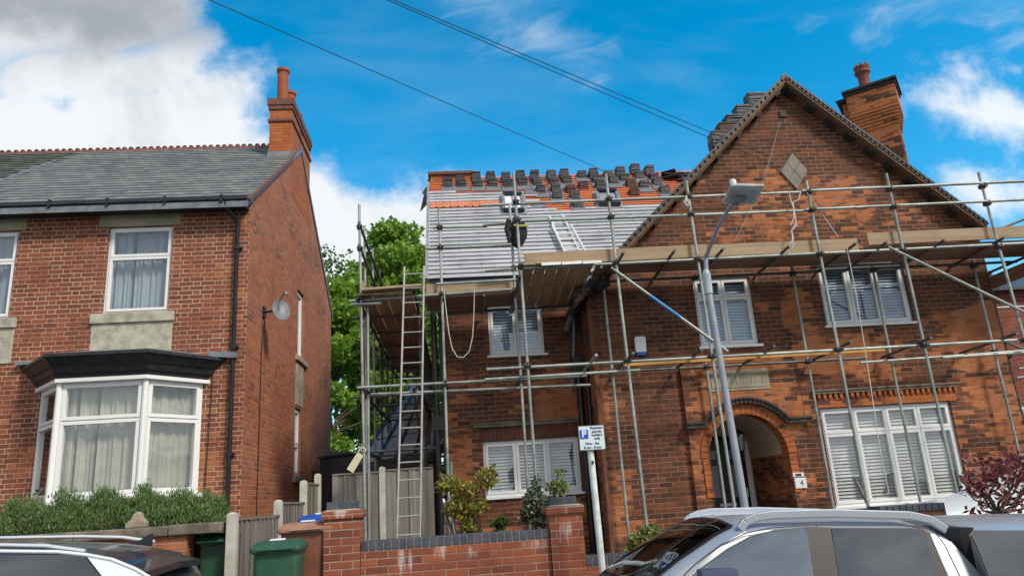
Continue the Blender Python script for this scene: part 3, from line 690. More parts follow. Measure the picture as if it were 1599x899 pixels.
mb = MB(); wall(mb, XM0, XM1, .6, GA, hm[:3]+[hm[3]], lambda a, b, d: (a, YM+d, b), .10, clips=[(-GS, 1, GA-GS*GX), (GS, 1, GA+GS*GX)])
mb.box(XM0, XM0+.1, YM+.002, YL+.05, .6, 5.45); mb.box(XM1-.1, XM1, YM+.002, 20.5, .6, 6.2); mb.box(XL+.1, XM1-.1, 20.4, 20.5, .6, 6.2)
mb.build('gable_front_wall', 'brickR', HR, recalc=False)
# portal (porch surround) with real round arch
AX, AR, AZ = 4.875, .69, 2.40; PY = YM-.07
mb = MB(); xs0, xs1 = 3.88, 5.97; NA = 28
arc = [(AX-AR*math.cos(math.pi*i/NA), AZ+AR*math.sin(math.pi*i/NA)) for i in range(NA+1)]
for i in range(NA):
    (a, b), (c_, d) = arc[i], arc[i+1]; mb.quad((a,PY,b),(c_,PY,d),(c_,PY,3.93),(a,PY,3.93))
mb.quad((xs0,PY,.6),(AX-AR,PY,.6),(AX-AR,PY,3.93),(xs0,PY,3.93)); mb.quad((AX+AR,PY,.6),(xs1,PY,.6),(xs1,PY,3.93),(AX+AR,PY,3.93))
mb.quad((xs0,PY,.6),(xs0,PY,3.93),(xs0,YM,3.93),(xs0,YM,.6)); mb.quad((xs1,PY,.6),(xs1,YM,.6),(xs1,YM,3.93),(xs1,PY,3.93)); mb.quad((xs0,PY,3.93),(xs1,PY,3.93),(xs1,YM+.0,3.93),(xs0,YM,3.93))
YD = 14.1
mb.quad((AX-AR,PY,.6),(AX-AR,YD,.6),(AX-AR,YD,AZ+.0),(AX-AR,PY,AZ)); mb.quad((AX+AR,PY,.6),(AX+AR,PY,AZ),(AX+AR,YD,AZ),(AX+AR,YD,.6))
portal = mb.build('porch_surround', 'brickR', HR, recalc=False)
mb = MB()
for i in range(NA): (a, b), (c_, d) = arc[i], arc[i+1]; mb.quad((a,PY+.24,b),(c_,PY+.24,d),(c_,YD,d),(a,YD,b))
mb.build('porch_vault', 'render', portal, smooth=True, recalc=False)
mb = MB(); nb = 25                                       # rubbed brick voussoirs
for i in range(nb):
    a0, a1 = math.pi*(i+.04)/nb, math.pi*(i+.96)/nb
    P = [(AX-math.cos(t)*r, PY-.022, AZ+math.sin(t)*r) for t, r in ((a0,AR-.004),(a0,AR+.14),(a1,AR+.14),(a1,AR-.004))]; mb.prism(P, (0,.25,0))
for s_ in (-1, 1):
    for k in range(7): zz = 1.76+k*.09; mb.box(min(AX+s_*(AR-.004), AX+s_*(AR+.12)), max(AX+s_*(AR-.004), AX+s_*(AR+.12)), PY-.022, PY+.02, zz, zz+.084)
mb.build('arch_voussoir_ring', 'brickRo', portal, bevel=.003)
mb = MB(); hr = AR+.22                                   # drip mould following the arch, level at both ends
pts = [(3.84, 2.93), (4.14, 2.93)]
th0 = math.asin((2.98-AZ)/hr) if (2.98-AZ) < hr else .6
for i in range(21): t = math.pi*(.235+.53*i/20); pts.append((AX-math.cos(t)*hr, AZ+math.sin(t)*hr))
pts += [(5.61, 2.93), (6.03, 2.93)]
pts = [Vector((a, PY-.035, b)) for a, b in pts]
for p, q in zip(pts[:-1], pts[1:]): mb.bar(p, q+(q-p).normalized()*.015, .13, .075, up=(0,0,1)); mb.bar(p+Vector((0,-.02,.045)), q+Vector((0,-.02,.045))+(q-p).normalized()*.01, .15, .03)
mb.build('drip_mould', 'sootystone', portal) if 'sootystone' in MT else mb.build('drip_mould', plain('sooty_moulding', (.10, .07, .06), .8, scale=8, c2=(.05, .04, .04)), portal)
mb = MB(); mb.box(4.33, 5.42, PY-.012, PY+.02, 3.50, 3.86); pl = mb.build('name_plaque', 'stone', portal)
mb = MB(); mb.box(4.38, 5.37, PY-.016, PY-.0125, 3.54, 3.552); mb.box(4.38, 4.392, PY-.016, PY-.0125, 3.552, 3.80)
for k, (xx, w_) in enumerate(((4.52,.012),(4.60,.01),(4.74,.008),(4.83,.008),(4.92,.01),(4.965,.008),(5.01,.01),(5.06,.008),(5.10,.012),(5.16,.008),(5.30,.01))):
    mb.box(xx, xx+w_, PY-.015, PY-.0125, 3.60, 3.76-(k%3)*.012)
mb.build('worn_carving', 'coping', pl)
# porch inside: door
dr = MB(); dr.box(4.58, 5.42, YD-.05, YD, .9, 2.78); door = dr.build('door', 'black', HR, bevel=.004)
mb = MB(); mb.box(4.50, 4.58, YD-.07, YD+.02, .9, 2.84); mb.box(5.42, 5.51, YD-.07, YD+.02, .9, 2.84); mb.build('door_frame', 'upvc', door, bevel=.005)
mb = MB(); mb.box(4.19, 5.56, YD+.0, YD+.04, 2.842, 3.12); mb.box(5.511, 5.56, YD, YD+.04, .6, 2.84); mb.box(4.19, 4.499, YD, YD+.04, .6, 2.84); mb.build('porch_back_wall', 'render', HR)
mb = MB(); mb.box(4.18, 5.57, YM+.1, YD, .6, 1.0); mb.build('porch_floor', 'paving', HR)
mb = MB()
for a, b, c_, d in ((4.67,4.86,1.72,2.30),(5.10,5.28,1.72,2.30),(4.67,4.86,2.42,2.58),(5.10,5.28,2.42,2.58)): mb.box(a, b, YD-.058, YD-.045, c_, d)
split(mb, 'door_glazing', plain('frosted_glass', (.22, .28, .33), .2, var=.4, scale=14), door)
mb = MB(); mb.box(4.82, 5.14, YD-.065, YD-.05, 1.56, 1.61); mb.build('letter_box', 'alu', door); mb = MB(); mb.tube([(5.36,YD-.08,1.80),(5.26,YD-.08,1.80)], .012, 8); mb.box(5.35, 5.38, YD-.085, YD-.05, 1.70, 1.86); mb.build('door_handle', 'alu', door)
lan = thing('hanging_lantern', 'dark glass lantern hanging under the porch arch', 'lantern', (4.92, 12.85, 2.75))
mb = MB(); mb.tube([(4.92,12.85,3.05),(4.92,12.85,2.86)], .008, 6); mb.lathe((4.92,12.85,2.74), [(.02,.13),(.10,.06),(.11,.05),(.10,.05),(.02,.12)][::-1], 6); mb.lathe((4.92,12.85,2.50), [(.02,-.02),(.05,0),(.055,.01)], 6)
for k in range(6): t = math.pi*k/3; mb.bar((4.92+.05*math.cos(t),12.85+.05*math.sin(t),2.5),(4.92+.09*math.cos(t),12.85+.09*math.sin(t),2.79), .01, .01)
mb.build('lantern_frame', 'black', lan); mb = MB(); mb.lathe((4.92,12.85,2.51), [(.046,0),(.082,.27)], 6); mb.build('lantern_glass', 'glass', lan)

v2, v3, v4 = vol(2), vol(3), vol(4)
window(HR, *hl[0], YL, [(a,b,0,1) for a,b in v2], blindmat='blindb', openness=.25)
window(HR, *hl[1], YL, [(a,b,0,1) for a,b in v3], openness=.55)
window(HR, *hm[0], YM, [(a,b,0,.72) for a,b in v2]+[(a,b,.72,1) for a,b in v2], blindmat='blindb', openness=.15)
window(HR, *hm[1], YM, [(a,b,0,1) for a,b in v3], blindmat='blindb', openness=.4)
window(HR, *hm[2], YM, [(a,b,0,.745) for a,b in v4]+[(a,b,.745,1) for a,b in v4], openness=.3)
mb = MB(); mb.box(6.6, 8.4, YM-.05, YM-.005, 5.69, 5.76); mb.build('window_head_trim', 'white', HR)
# soldier lintels + label courses
mb = MB(); x = .40
while x < 2.2: mb.box(x, x+.068, YL-.012, YL+.04, 2.965, 3.19); x += .078
mb.build('soldier_course', 'brickSold', HR) if 'brickSold' in MT else mb.build('soldier_course', plain('soldier_brick', (.15,.05,.032), .85, scale=9, c2=(.07,.035,.026), bumpd=.003), HR, bevel=.003)
mb = MB(); mb.box(.28, 2.20, YL-.06, YL+.0, 3.21, 3.26); mb.box(.26, 2.22, YL-.075, YL, 3.262, 3.29); mb.box(6.2, 8.85, YM-.06, YM, 3.36, 3.40); mb.box(6.18, 8.87, YM-.08, YM, 3.402, 3.43); split(mb, 'label_course', 'coping', HR, bevel=.005)
mb = MB(); x = 6.26
while x < 8.8: mb.box(x, x+.05, YM-.05, YM+.01, 3.28, 3.36); x += .10
split(mb, 'dentil_course', 'brickRo', HR)
mb = MB(); mb.box(6.24, 8.78, YM-.018, YM+.01, 3.122, 3.278); mb.build('brick_lintel', 'brickRo', HR)
# corner pilasters with rounded bricks, string course
mb = MB(); mb.tube([(XM0+.03, YM+.02, .6), (XM0+.03, YM+.02, 5.3)], .05, 10); mb.build('corner_moulding', plain('dark_moulded_brick', (.20,.075,.04), .85, scale=5, c2=(.10,.04,.028), bumpd=.003), HR, smooth=True)
# diamond stone and vent
cxd, czd = 6.57, 7.58; mb = MB()
for (sx, sz) in ((-1,0),(0,-1),(1,0),(0,1)):
    pass
dh, dw = .38, .265
T, Rr, Bm, Lf = Vector((cxd+.03, 0, czd+dh)), Vector((cxd+dw, 0, czd)), Vector((cxd-.03+.03, 0, czd-dh)), Vector((cxd-dw, 0, czd)); C0 = Vector((cxd,0,czd))
for q in ((T, (T+Rr)/2, C0, (T+Lf)/2), (Rr, (Rr+Bm)/2, C0, (T+Rr)/2), (Bm, (Bm+Lf)/2, C0, (Rr+Bm)/2), (Lf, (Lf+T)/2, C0, (Bm+Lf)/2)):
    ce = sum(q, Vector())/4; P = [Vector((p.x, YM-.035, p.z))*1 for p in [ce+(p-ce)*.96 for p in q]]; mb.prism(P, (0,.05,0))
mb.build('diamond_stone', plain('grey_stone', (.25,.235,.205), .9, scale=4, c2=(.2,.19,.17), bumpd=.004), HR)
mb = MB(); mb.box(6.50, 6.63, YM-.02, YM+.01, 8.72, 8.87)
for k in range(3): mb.box(6.49, 6.64, YM-.035, YM-.021, 8.735+k*.045, 8.76+k*.045)
mb.build('wall_vent', 'coping', HR)
mb = MB(); mb.box(5.6, 8.2, YM-.02, YM+.0, 5.93, 5.99); mb.build('string_course', 'brickRo', HR)

# ---- main roof (left part), slope towards the street
E0 = Vector((-.43, 13.2, 5.93)); SL = 1.0; upR = Vector((0, 1, SL)).normalized(); RY = 16.83; lenR = (RY-13.2)*math.sqrt(2)
nR = Vector((0, -1, 1)).normalized()
def onroof(px, py, off=0):
    # pixel -> point on the main roof plane lifted by off
    p0 = E0+nR*off; r = ray(px, py); t = nR.dot(p0-EYE)/nR.dot(r); return EYE+r*t
X1R = 7.2
mb = MB(); mb.prism([(E0.x+.03, 13.2, 5.90), (E0.x+.03, RY, 5.90+RY-13.2), (E0.x+.03, 20.9, 5.95), (E0.x+.03, 20.9, 5.85), (E0.x+.03, RY, 5.80+RY-13.2), (E0.x+.03, 13.2, 5.80)], (X1R-E0.x, 0, 0)); mb.build('roof_deck', 'membrane', HR)
# orange layer: narrow overlapping strips near the ridge
roof_courses('orange_roof_strips', 'clay', HR, E0+upR*3.0+Vector((.02,0,0)), Vector((X1R, 13.2, 5.93))+upR*3.0, upR, int((lenR-3.0)/.105), .115, .018, .012, seglen=1.8, overhang=.86)
bound = [(672, 302), (780, 302), (781, 300), (834, 301), (835, 326), (858, 326), (872, 332), (884, 337), (905, 337), (912, 330), (925, 324), (945, 323), (970, 323), (985, 322), (1040, 322), (1075, 318)]
BP = [onroof(*p) for p in bound]; BS = [((p.x-E0.x), (p-E0).dot(upR)) for p in BP]
def bs(a):
    if a <= BS[0][0]: return BS[0][1]
    for (x0_, s0), (x1_, s1) in zip(BS[:-1], BS[1:]):
        if a <= x1_: return s0+(s1-s0)*(a-x0_)/max(1e-4, x1_-x0_)
    return BS[-1][1]
sA, sB = (onroof(720, 326)-E0).dot(upR), (onroof(720, 318)-E0).dot(upR); aM = onroof(784, 322).x-E0.x
def keepR(a, s): return s < bs(a) and not (sA < s < sB and a < aM)
roof_courses('new_roof_tiles', 'rooftile', HR, E0+nR*.03, Vector((X1R, 13.2, 5.93))+nR*.03, upR, int(lenR/.175)+1, .175, .016, .013, keep=keepR, seglen=.60, jit=.004, overhang=.92)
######
- **WORK INSTRUCTIONS**
Copy each line in the data that holds the word "part".

- **WRITTEN ANSWER**
Continue the Blender Python script for this scene: part 3, from line 690. More parts follow. Measure the picture as if it were 1599x899 pixels.
# ---- main roof (left part), slope towards the street